Forum Moderators: buckworks
We are a clothing company, and we do our own photoshoots for about 80% of our products (and this percentage will only increase). We have an in house photo studio with a contracted photographer, and we probably average 3 photoshoots every 2 months right now. Photoshoots are streamlined now, but unfortunately it takes a solid week or longer to process the images that come out of the photoshoot, and in that time other projects have to be on hold. We have identified the bottleneck to be touching up and cropping the photos, so let me explain that process as well as I can (I am not the designer):
Each photoshoot is about 80 or more products, and each product is 3-4 photos (different angles).
The designer will import a batch of raw photos into Photoshop and using his tablet he will touch up whatever needs to be done (he's rather quick at this and as long as the model is without scars this isn't too bad).
After that, he has to manually crop each photo, and I believe this to be the slow spot. We operate two sites that utilize different crops too. Since we sell clothing, the crop may be slightly different for various products depending on pants versus shorts vs t-shirts. In the past, I've helped him rush some of these photos out by doing some cropping for him and it's really mindless: We use an existing photo (of the same type of clothing) as a template, overlay the new image, and you're done. The problem comes with the repetition: Doing this for 90 products x 5 variations and x 2 sites, we have to crop as many as 900 times!
I guess what I'm getting to, is does anyone has any tricks (or software or hardware) that I can pass along to him to try and speed this part up? We don't mind investing in something that will speed up productivity.
Thanks,
Brandon
P.S. We've toyed with the idea of outsourcing this to a local college student that can maybe work from home on this, so if anyone has any experience on that I'd be curious to hear it.
Outsourcing is an unknown, your in house talent is a known. You *may* find a student with sufficient skills to save you time and money, or you may get a pile of digital garbage that needs to be redone. Risky proposition.
The very best way to address this? Figure out some way to not have to do the retouching, or minimize it.

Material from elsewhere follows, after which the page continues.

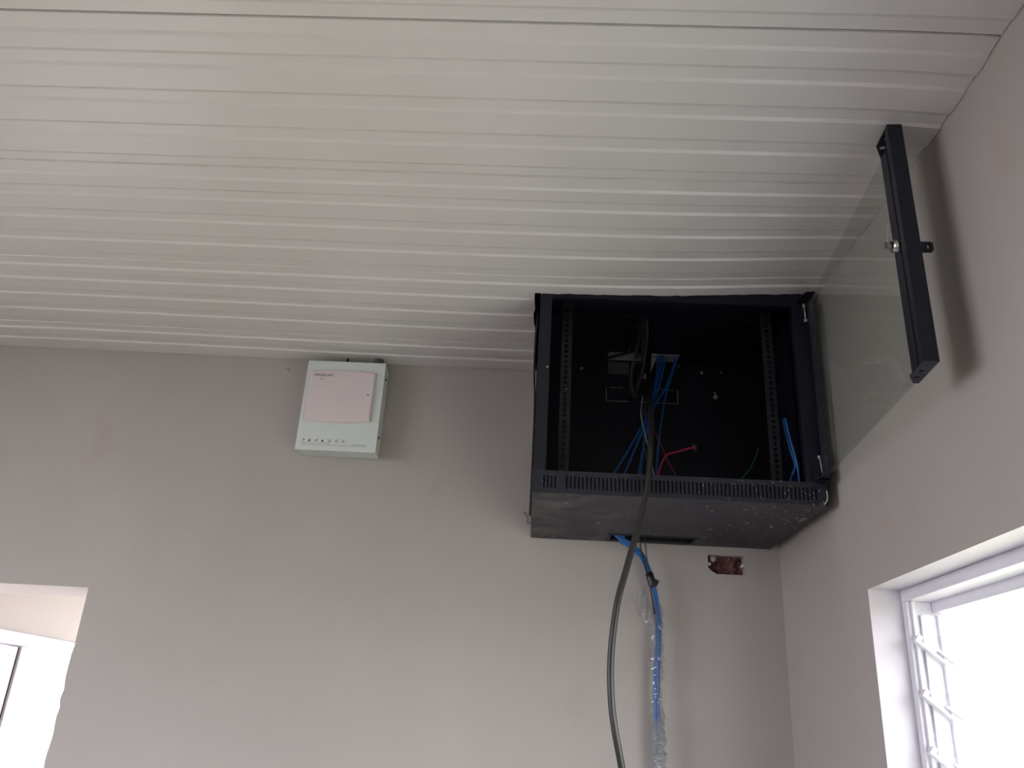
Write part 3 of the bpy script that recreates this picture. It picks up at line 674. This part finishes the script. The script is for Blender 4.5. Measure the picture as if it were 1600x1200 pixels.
# clear plastic sleeve on the bundle, torn and flared at its top
def film_tube():
    bm = bmesh.new()
    pth = catmull([(.3085, -.041, -.155), (.311, -.041, -.20), (.310, -.042, -.26), (.307, -.043, -.33), (.309, -.041, -.41), (.312, -.041, -.51), (.313, -.041, -.60), (.312, -.041, -.75)], 26)
    wob = lambda i, k: 1+.55*noise.noise(Vector((i*.22, k*.9, 1.5)))+.35*noise.noise(Vector((i*.55+9, k*1.7, 4)))
    n0 = len(bm.verts)
    sweep(bm, pth, lambda t: .0115+.002*math.sin(t*23), 16, False, wob)
    caps = [f for f in bm.faces if len(f.verts) > 4]
    bmesh.ops.delete(bm, geom=caps, context='FACES_ONLY')
    return bm
slv = obj('plastic_sleeve', film_tube(), FILM); tag(slv, 'crumpled clear plastic sleeve around blue bundle near the frame bottom', 'plastic film')
bm = bmesh.new(); grid = []                       # the flared, torn flap
for i in range(22):
    t = i/21; row = []
    cx_ = .305-.040*t; cz_ = -.225+.095*t; hw = .012+.012*math.sin(t*2.6)
    for j in range(12):
        s = j/11*2-1
        p = Vector((cx_+hw*s*.75, -.052-.012*t+.010*s*s, cz_+hw*s*.55-.010*(1-t)*s))
        n1 = noise.noise(p*85)*.006+noise.noise(p*230)*.0028
        p += Vector((n1*.5, n1, n1*.6)); row.append(bm.verts.new(p))
    grid.append(row)
for i in range(21):
    for j in range(11):
        if i > 16 and noise.noise(Vector((i*.6, j*.7, 0))) > .12: continue
        bm.faces.new([grid[i][j], grid[i][j+1], grid[i+1][j+1], grid[i+1][j]])
for v in [v for v in bm.verts if not v.link_faces]: bm.verts.remove(v)
obj('torn_flap', bm, FILM, slv)
bm = bmesh.new()                                  # extra crumpled layer lower down
sweep(bm, catmull([(.309, -.043, -.415), (.311, -.043, -.47), (.313, -.043, -.54), (.313, -.043, -.75)], 30), lambda t: .0128+.002*math.sin(t*31), 14, False,
      lambda i, k: 1+.5*noise.noise(Vector((i*.35+3, k*1.1, 8)))+.3*noise.noise(Vector((i*.8, k*1.9, 2))))
bmesh.ops.delete(bm, geom=[f for f in bm.faces if len(f.verts) > 4], context='FACES_ONLY')
obj('sleeve_fold', bm, FILM2, slv)

# ------------------------------------------------------------------ recessed socket box
sb = thing('socket_box', 'empty recessed socket box in plaster just below cabinet right side', 'socket box', (.4905, .055, -.044))
bm = bmesh.new()
n = 14
vg = [[bm.verts.new((-.045+.09*i/n, -.030-.012*noise.noise(Vector((i*.55, j*.8, 3)))-(.006 if 3 < i < 12 else 0), -.0235+.047*j/8)) for j in range(9)] for i in range(n+1)]
for i in range(n):
    for j in range(8): bm.faces.new([vg[i][j], vg[i+1][j], vg[i+1][j+1], vg[i][j+1]])
ext = bmesh.ops.extrude_face_region(bm, geom=list(bm.faces))
for g in ext['geom']:
    if isinstance(g, bmesh.types.BMVert): g.co.y = -.001
obj('plaster_backing', bm, BRICK, sb)
for sx in (-1, 1):
    bm = bmesh.new(); cyl(bm, (sx*.0415, -.050, .001), (sx*.0415, -.054, .001), .0042, 14); cyl(bm, (sx*.0415, -.030, .001), (sx*.0415, -.050, .001), .003, 10)
    obj('screw_lug', bm, PALE, sb, True)
bm = bmesh.new(); cyl(bm, (-.031, -.053, .0150), (-.031, -.044, .0150), .0070, 18); obj('conduit_end', bm, PVC, sb, True)
# chipped plaster edge of the socket cut-out
bm = bmesh.new()
rg_ = []
for (a, b, c, d) in ((-.045, -.0235, -.045, -.012), (-.045, -.0235, -.030, -.0235)):
    pass
pts = [(-.0455, -.009), (-.0455, -.0242), (-.026, -.0242), (-.030, -.0205), (-.034, -.019), (-.0395, -.015), (-.042, -.0115)]
outline_plate(bm, pts, [], -.0556, -.049, XZ)
obj('plaster_chip', bm, WALL, sb)

# ------------------------------------------------------------------ alarm box
ab = thing('alarm_panel', 'pale green steel alarm control box with pinkish cover mounted high on wall', 'alarm box', (-.5135, 0, .187))
AX, AZ = -.5135, .187
def ap(name, x0, x1, y0, y1, z0, z1, mt, bevel=0): return box(name, (x0-AX, x1-AX, y0, y1, z0-AZ, z1-AZ), mt, ab, bevel)
ap('base_box', -.6165, -.4115, -.054, -.0005, .190, .437, BOXM, .001)
ap('lid', -.6215, -.4115+.001, -.060, -.0545, .1885, .4415, BOXM, .0012)
# raised cover: straight sides, arched top and bottom
bm = bmesh.new()
def cov(x0, x1, z0, z1, bulge, n=16):
    L = [(x0+(x1-x0)*k/n, z0-bulge*(1-(2*k/n-1)**2)) for k in range(n+1)]
    U = [(x1-(x1-x0)*k/n, z1+bulge*(1-(2*k/n-1)**2)) for k in range(n+1)]
    return L+U
rings = []
for (ins, y) in ((-.0015, -.0605), (0, -.064), (.0012, -.0675), (.004, -.0690)):
    rings.append([bm.verts.new((x-AX, y, z-AZ)) for x, z in cov(-.6105+ins, -.4335-ins, .2715+ins, .4090-ins, .0055)])
N = len(rings[0])
for A, B in zip(rings, rings[1:]):
    for k in range(N): bm.faces.new([A[k], A[(k+1) % N], B[(k+1) % N], B[k]])
h = N//2                                   # front as strips between lower and upper arcs
for k in range(h-1):
    bm.faces.new([rings[-1][k], rings[-1][k+1], rings[-1][N-2-k], rings[-1][N-1-k]])
cv = obj('cover', bm, COVER, ab); cv['label'] = 'pinkish white plastic cover with arched top and bottom'
RX = Matrix.Rotation(math.pi/2, 4, 'X')
def tm(name, body, size, x, y, z, mt, **kw): return text_mesh(name, body, size, Matrix.Translation((x-AX, y, z-AZ)) @ RX, mt, ab, **kw)
tm('lettering', 'MAGELLAN', .0108, -.5985, -.0692, .3930, INK, shear=.25, xscale=.90)
tm('lettering', "'", .009, -.5455, -.0692, .3945, INK)
tm('model_lettering', 'SP65', .0072, -.5815, -.0692, .3825, INKG, xscale=.9)
bm = bmesh.new(); cyl(bm, (-.4465-AX, -.0688, .344-AZ), (-.4465-AX, -.0698, .344-AZ), .0022, 12); obj('status_light', bm, INK, ab)
# maker's line with triangle letters
def tri(bm, x, z, s):
    f = [(x, z), (x+s, z), (x+s*.55, z+s*.95)]
    outline_plate(bm, [(a-AX, b-AZ) for a, b in f], [], -.0604, -.0601, XZ)
for ch, x in (('P', -.6055), ('R', -.5715), ('D', -.5375), ('O', -.5195), ('X', -.5020)):
    tm('lettering', ch, .0105, x, -.0603, .2115, INK, shear=.2)
for x in (-.5905, -.5560):
    bm = bmesh.new(); tri(bm, x, .2120, .0075); obj('triangle_letter', bm, INK, ab)
tm('small_lettering', 'S E C U R I T Y   S Y S T E M S', .0050, -.6050, -.0603, .2062, INKG, xscale=1.15)
bm = bmesh.new()
bx(bm, -.6065-AX, -.4375-AX, -.0604, -.0601, .2030-AZ, .2037-AZ); bx(bm, -.6065-AX, -.6058-AX, -.0604, -.0601, .2037-AZ, .2085-AZ)
bx(bm, -.4375-AX, -.4368-AX, -.0604, -.0601, .2030-AZ, .2070-AZ); obj('underline', bm, INKG, ab)
tm('small_lettering', 'www.paradox.com', .0045, -.4730, -.0603, .2055, INKG, xscale=.98)
for z in (.402, .236):
    bm = bmesh.new(); cyl(bm, (-.4115-AX, -.040, z-AZ), (-.4080-AX, -.040, z-AZ), .0030, 10); obj('side_screw', bm, INK, ab)
# conduits between the box and the ceiling
bm = bmesh.new(); cyl(bm, (-.524, -.030, .437), (-.524, -.030, .474), .0034, 12); cyl(bm, (-.524, -.030, .437), (-.524, -.030, .444), .006, 8)
tag(obj('conduit_stub', bm, BLACKC, None, True), 'thin black conduit stub between alarm box top and ceiling', 'conduit')
bm = bmesh.new(); cyl(bm, (-.437, -.030, .437), (-.437, -.030, .476), .0105, 18); cyl(bm, (-.437, -.030, .452), (-.437, -.030, .464), .0135, 8)
tag(obj('conduit_stub', bm, GLAND, None, True), 'thick grey conduit stub with collar between alarm box top and ceiling', 'conduit')

# ------------------------------------------------------------------ small marks on the wall
tag(tube('hair_crack', [(-.702, -.0006, .441), (-.694, -.0006, .440), (-.689, -.0006, .436), (-.687, -.0006, .431)], .0009, mat('dirt_mark', (.16, .14, .13), .9), None, 5, 5), 'small curved dark scratch on wall left of alarm box', 'mark')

I'll give you an example: I had one "designer" once tell me that "every photo needs to go into photoshop and be reworked or you're going to have garbage."
Now let's flash back about 15 years, to a time before any of us HAD these tools. I was a high end drum scanner in the print industry; we didn't have photoshop, we didn't have a cloning tool (let's leave airbrushing of prints out of the argument for the moment.) Any compositing had to be done via manual film masks, and if the color wasn't right, you rescanned it. If the original didn't have what you needed to get quality out of it, you sent it back for a re-shoot.
So my response to this designer's pretentious claim was this: these tools have made the photographers and image composers lazy. "If the color's not right, tweak it in Photoshop." (The truth of this matter is, if the color levels are not there to begin with, you lose tonal range . . . )
So what I am saying is to reduce this bottleneck you need to review the image production process. Load more of the work on your photographer. "Back in the day" if there was a problem with the background, or color cast, or clarity, you reshot it. Until you get it right.
If you're repetitively having to bend the RGB curve in a certain way, this tells you they have a problem with lighting color cast. If you constantly have to increase contrast, change how you shoot. Fix all this at the front end, NOT the digital retouching end.
Have them frame the photos properly, eliminating most of your cropping issues.
The stock argument to this is "it's impossible, you don't understand." But I do, and I know it can be done. Your digital department should be able to automate the crop/resize process using actions in Photoshop:
- Open
- resize
- apply unsharp mask to sharpen AFTER resizing
- save to a different folder/directory
and whip through 900 photos in no more than a day or two. All they should be doing is opening, examine for defects, fix defects, save, DONE. If they're doing anything more than that, the problem is not the digital retouching, it's the input images.
Give them less work to do, and they'll do . . . more work faster.
[edited by: rocknbil at 5:15 pm (utc) on Feb. 6, 2009]
We try to do as much as possible in the photo studio. We use a professional photographer, a full studio, a makeup artist, etc. I'll definitely talk to my designer and see how much touching up he does and what we can do in the studio to get rid of that.
The one comment I am having problems agreeing with is: "Your digital department should be able to automate the crop/resize process using actions in Photoshop". Unfortunately, I don't think it's that simple in our case. Even though the model and photographer have their marks to stand on, the crop isn't always the same for each picture, so I don't know if we can be saved by a single action. I'm not even sure if we can create a different action based on the garment type (we have pants, shirts and swimsuits), but I think I'll give it a try tomorrow and see how it works out.
@lorax: We shoot everything in digital and import the photos into Adobe Photoshop (I think he's on CS3) in their raw format.